Аринушке посвящен целый очерк; певучий стилизованный сказ, в котором звучит великая мечта ее дойти до Иерусалима, потом сменяется бесхитростным мужицким повествованием о мытарствах и побоях, выпавших ей на долю.
«Бедная Аринушка! Отдохнули ли твои ноженьки? Дошла ли ты до Иерусалима горнего…» — мысленно обращается автор к страннице, которая словно воплощает в себе народную надежду, поиски справедливости. И встающее перед читателем воспоминание о том, что наяву Аринушка так и умерла, не дойдя до цели, вносит в финал книги скорбную ноту.
Первые из «Губернских очерков» Салтыков принес своему бывшему товарищу по канцелярии военного министерства Дружинину.

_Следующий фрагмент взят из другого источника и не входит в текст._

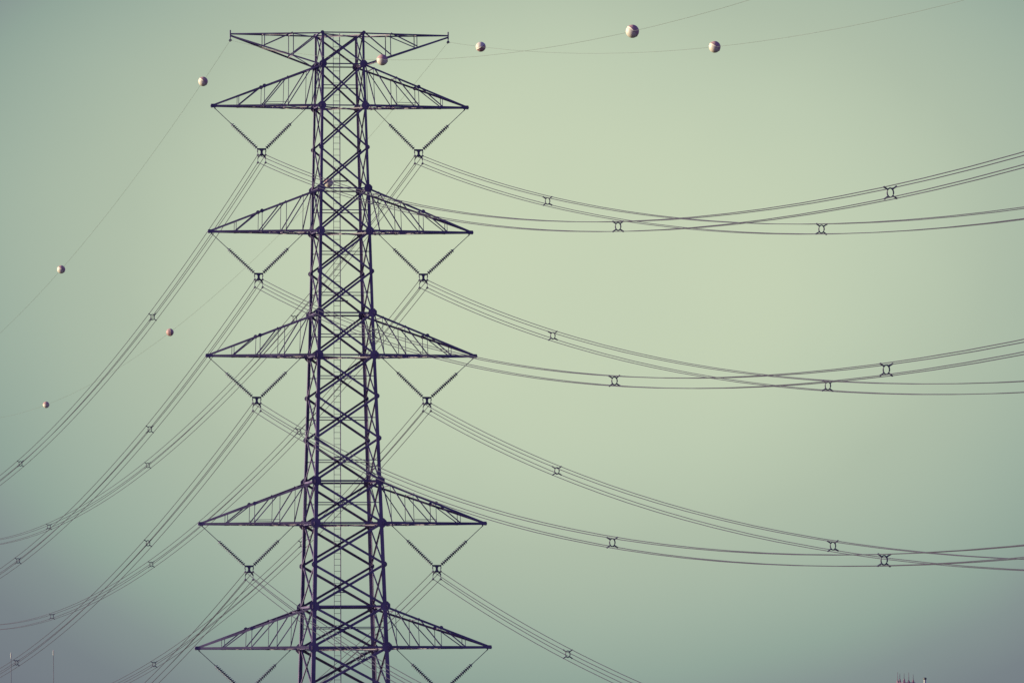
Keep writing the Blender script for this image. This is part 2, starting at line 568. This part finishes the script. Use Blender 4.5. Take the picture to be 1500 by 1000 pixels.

Похвалы его заметно смутили автора. Слишком жарко одобрял его милейший Александр Васильевич за славное намерение передать «поэзию и правду» чиновничьей жизни и невпопад перемежал похвалы предупреждением не поддаваться «тенденциям, которыми литература заразилась от Белинского».
Зато Тургенев не оставил от очерков камня на камне.
— Это совсем не литература, а черт знает что такое! — отмахнулся он от восторгавшегося ими Дружинина.
Упустил возможность опубликовать очерки Щедрина в своем журнале «Современник» Некрасов. Его прославленное редакторское чутье на этот раз ему изменило, повлиял на него и высокомерный отзыв старого друга, Тургенева.
Обиженный Салтыков по совету своего давнего, еще лицейского, знакомого, экономиста В. П. Безобразова, отдал очерки издателю нового журнала «Русский вестник» Михаилу Никифоровичу Каткову.
6 июня 1856 года в Крестовоздвиженской церкви у Арбатских ворот Салтыков стоял под венцом с Елизаветой Аполлоновной Болтиной.